→ **REQUIRED WORK**: Write the listing below out again exactly, dropping the images.
=====
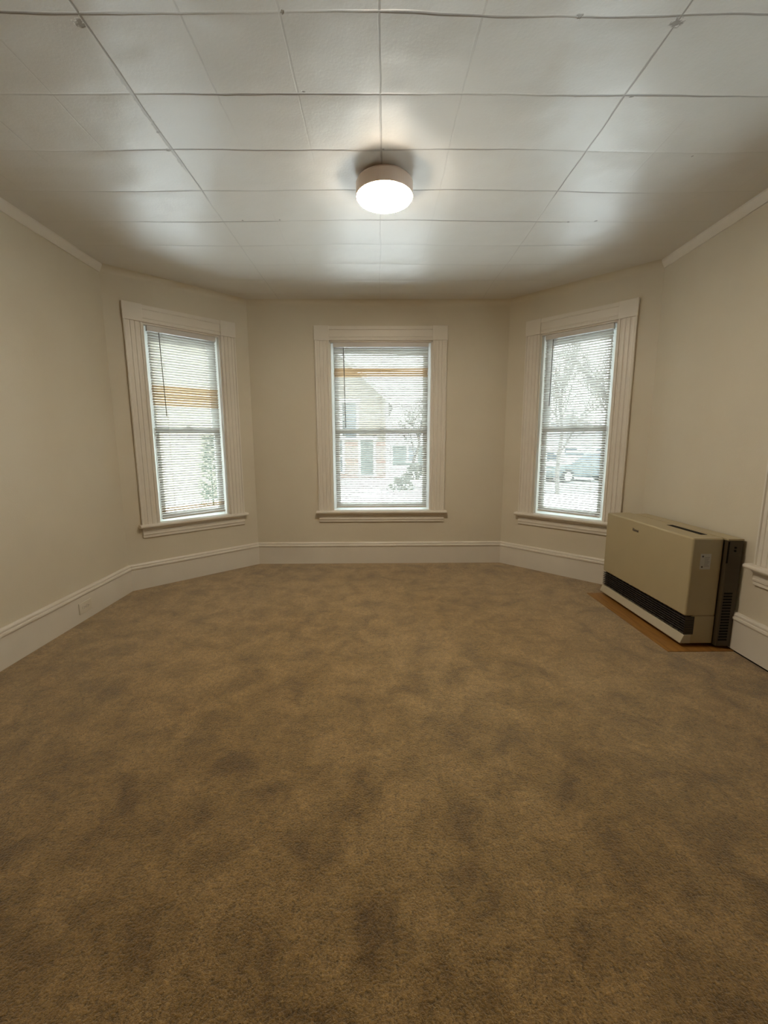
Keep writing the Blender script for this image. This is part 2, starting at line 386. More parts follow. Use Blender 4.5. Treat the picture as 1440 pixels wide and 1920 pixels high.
# openings, metres from the wall's first corner (walls run left to right seen from inside)
OP_BACK = (-.5007+1.2988, .5265+1.2988)
OP_LEFT = (LBL*(1-.7773), LBL*(1-.2339))
OP_RIGHT = (LBR*.2578, LBR*.7715)
LR = (Vector(PF)-Vector(PE)).length
OP_SIDE = (PE[1]-2.355+.143, PE[1]-2.355+.143+1.0)
LL = (Vector(PB)-Vector(PA)).length
OP_REAR = (.55, 1.60)
wall('wall_left', 0, [], 'beige painted wall on the left, bare above its outlet')
wall('wall_back_left', 1, [OP_LEFT], 'narrow angled beige bay wall on the left')
wall('wall_back', 2, [OP_BACK], 'beige centre wall of the bay')
wall('wall_back_right', 3, [OP_RIGHT], 'narrow angled beige bay wall on the right')
wall('wall_right', 4, [OP_SIDE], 'beige wall on the right behind the heater')
wall('wall_front', 5, [], 'beige wall behind the viewer')

# floor: carpet on the whole plan
bm = bmesh.new(); prism(bm, [tuple(p) for p in OUT], -.06, 0.0); structure(link('floor', bm, M['carpet']), 'brown mottled wall to wall carpet')

# ceiling: a slightly sagging grid over the plan, curved down where it meets the bay walls
def ceiling():
    bm = bmesh.new(); step = .08
    x0, x1, y0, y1 = -2.42, 2.42, YB-.2, 4.64
    nx, ny = int((x1-x0)/step)+1, int((y1-y0)/step)+1
    rnd = random.Random(3); ph = [rnd.uniform(0, 6) for _ in range(6)]
    def zz(x, y):
        e = min(1, max(0, (2.1-abs(x))/.5)) * min(1, max(0, (4.3-y)/.6))
        return H + e*.006*(math.sin(2.1*x+ph[0])*math.sin(1.7*y+ph[1]) + .6*math.sin(3.9*x+ph[2])*math.sin(3.1*y+ph[3]))
    g = [[bm.verts.new((x0+(x1-x0)*i/nx, y0+(y1-y0)*j/ny, zz(x0+(x1-x0)*i/nx, y0+(y1-y0)*j/ny))) for i in range(nx+1)] for j in range(ny+1)]
    for j in range(ny):
        for i in range(nx): bm.faces.new((g[j][i], g[j+1][i], g[j+1][i+1], g[j][i+1]))
    r = bmesh.ops.extrude_face_region(bm, geom=bm.faces[:])
    for v in r['geom']:
        if isinstance(v, bmesh.types.BMVert): v.co.z = H + .14
    o = link('ceiling', bm, M['ceiling'], smooth=True); structure(o, 'glossy white square tiled ceiling with dark open joints'); return o
ceiling()

# mouldings swept along the plan ------------------------------------------------
def inset(i, d):
    p0, p1, p2 = Vector(PLAN[i-1]), Vector(PLAN[i]), Vector(PLAN[(i+1) % 6])
    d1, d2 = (p1-p0).normalized(), (p2-p1).normalized()
    n1, n2 = Vector((-d1.y, d1.x)), Vector((-d2.y, d2.x)); m = (n1+n2).normalized()
    return p1 - m*(d/m.dot(n1))
def sweep(name, i, prof, mat, z_off=0.0, smooth=False, label=None, ends=(None, None)):
    """prof: list of (distance from the wall into the room, z) closed against the wall"""
    bm = bmesh.new(); rows = []
    for e, k in ((0, i), (1, (i+1) % 6)):
        rows.append([bm.verts.new((*inset(k, d), z+z_off)) for d, z in prof])
    n = len(prof)
    for a in range(n): bm.faces.new((rows[0][a], rows[0][(a+1) % n], rows[1][(a+1) % n], rows[1][a]))
    bm.faces.new(rows[0]); bm.faces.new(rows[1][::-1])
    return structure(link(name, bm, mat, smooth=smooth), label)
BASE = [(-.002, 0), (.020, 0), (.020, .182), (.0235, .184), (.027, .188), (.028, .196), (.026, .204), (.0205, .2065), (.0195, .209), (.0215, .213), (.0215, .220), (.018, .2265), (.012, .231), (-.002, .231)]
for nm, i in (('baseboard_left', 0), ('baseboard_back_left', 1), ('baseboard_back', 2), ('baseboard_back_right', 3), ('baseboard_front', 5)):
    sweep(nm, i, BASE, M['trim'])
sweep('baseboard_right', 4, BASE, M['trim'], .013)      # stands a finger's width off the floor: a dark gap below
sweep('trim_9', 4, [(-.002, -.004), (.012, -.004), (.012, .014), (-.002, .014)], M['black'])  # black strip standing in for the shade under the raised baseboard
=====
→ **EXERCISE SOLUTION**:
Keep writing the Blender script for this image. This is part 2, starting at line 386. More parts follow. Use Blender 4.5. Treat the picture as 1440 pixels wide and 1920 pixels high.
# openings, metres from the wall's first corner (walls run left to right seen from inside)
OP_BACK = (-.5007+1.2988, .5265+1.2988)
OP_LEFT = (LBL*(1-.7773), LBL*(1-.2339))
OP_RIGHT = (LBR*.2578, LBR*.7715)
LR = (Vector(PF)-Vector(PE)).length
OP_SIDE = (PE[1]-2.355+.143, PE[1]-2.355+.143+1.0)
LL = (Vector(PB)-Vector(PA)).length
OP_REAR = (.55, 1.60)
wall('wall_left', 0, [], 'beige painted wall on the left, bare above its outlet')
wall('wall_back_left', 1, [OP_LEFT], 'narrow angled beige bay wall on the left')
wall('wall_back', 2, [OP_BACK], 'beige centre wall of the bay')
wall('wall_back_right', 3, [OP_RIGHT], 'narrow angled beige bay wall on the right')
wall('wall_right', 4, [OP_SIDE], 'beige wall on the right behind the heater')
wall('wall_front', 5, [], 'beige wall behind the viewer')

# floor: carpet on the whole plan
bm = bmesh.new(); prism(bm, [tuple(p) for p in OUT], -.06, 0.0); structure(link('floor', bm, M['carpet']), 'brown mottled wall to wall carpet')

# ceiling: a slightly sagging grid over the plan, curved down where it meets the bay walls
def ceiling():
    bm = bmesh.new(); step = .08
    x0, x1, y0, y1 = -2.42, 2.42, YB-.2, 4.64
    nx, ny = int((x1-x0)/step)+1, int((y1-y0)/step)+1
    rnd = random.Random(3); ph = [rnd.uniform(0, 6) for _ in range(6)]
    def zz(x, y):
        e = min(1, max(0, (2.1-abs(x))/.5)) * min(1, max(0, (4.3-y)/.6))
        return H + e*.006*(math.sin(2.1*x+ph[0])*math.sin(1.7*y+ph[1]) + .6*math.sin(3.9*x+ph[2])*math.sin(3.1*y+ph[3]))
    g = [[bm.verts.new((x0+(x1-x0)*i/nx, y0+(y1-y0)*j/ny, zz(x0+(x1-x0)*i/nx, y0+(y1-y0)*j/ny))) for i in range(nx+1)] for j in range(ny+1)]
    for j in range(ny):
        for i in range(nx): bm.faces.new((g[j][i], g[j+1][i], g[j+1][i+1], g[j][i+1]))
    r = bmesh.ops.extrude_face_region(bm, geom=bm.faces[:])
    for v in r['geom']:
        if isinstance(v, bmesh.types.BMVert): v.co.z = H + .14
    o = link('ceiling', bm, M['ceiling'], smooth=True); structure(o, 'glossy white square tiled ceiling with dark open joints'); return o
ceiling()

# mouldings swept along the plan ------------------------------------------------
def inset(i, d):
    p0, p1, p2 = Vector(PLAN[i-1]), Vector(PLAN[i]), Vector(PLAN[(i+1) % 6])
    d1, d2 = (p1-p0).normalized(), (p2-p1).normalized()
    n1, n2 = Vector((-d1.y, d1.x)), Vector((-d2.y, d2.x)); m = (n1+n2).normalized()
    return p1 - m*(d/m.dot(n1))
def sweep(name, i, prof, mat, z_off=0.0, smooth=False, label=None, ends=(None, None)):
    """prof: list of (distance from the wall into the room, z) closed against the wall"""
    bm = bmesh.new(); rows = []
    for e, k in ((0, i), (1, (i+1) % 6)):
        rows.append([bm.verts.new((*inset(k, d), z+z_off)) for d, z in prof])
    n = len(prof)
    for a in range(n): bm.faces.new((rows[0][a], rows[0][(a+1) % n], rows[1][(a+1) % n], rows[1][a]))
    bm.faces.new(rows[0]); bm.faces.new(rows[1][::-1])
    return structure(link(name, bm, mat, smooth=smooth), label)
BASE = [(-.002, 0), (.020, 0), (.020, .182), (.0235, .184), (.027, .188), (.028, .196), (.026, .204), (.0205, .2065), (.0195, .209), (.0215, .213), (.0215, .220), (.018, .2265), (.012, .231), (-.002, .231)]
for nm, i in (('baseboard_left', 0), ('baseboard_back_left', 1), ('baseboard_back', 2), ('baseboard_back_right', 3), ('baseboard_front', 5)):
    sweep(nm, i, BASE, M['trim'])
sweep('baseboard_right', 4, BASE, M['trim'], .013)      # stands a finger's width off the floor: a dark gap below
sweep('trim_9', 4, [(-.002, -.004), (.012, -.004), (.012, .014), (-.002, .014)], M['black'])  # black strip standing in for the shade under the raised baseboard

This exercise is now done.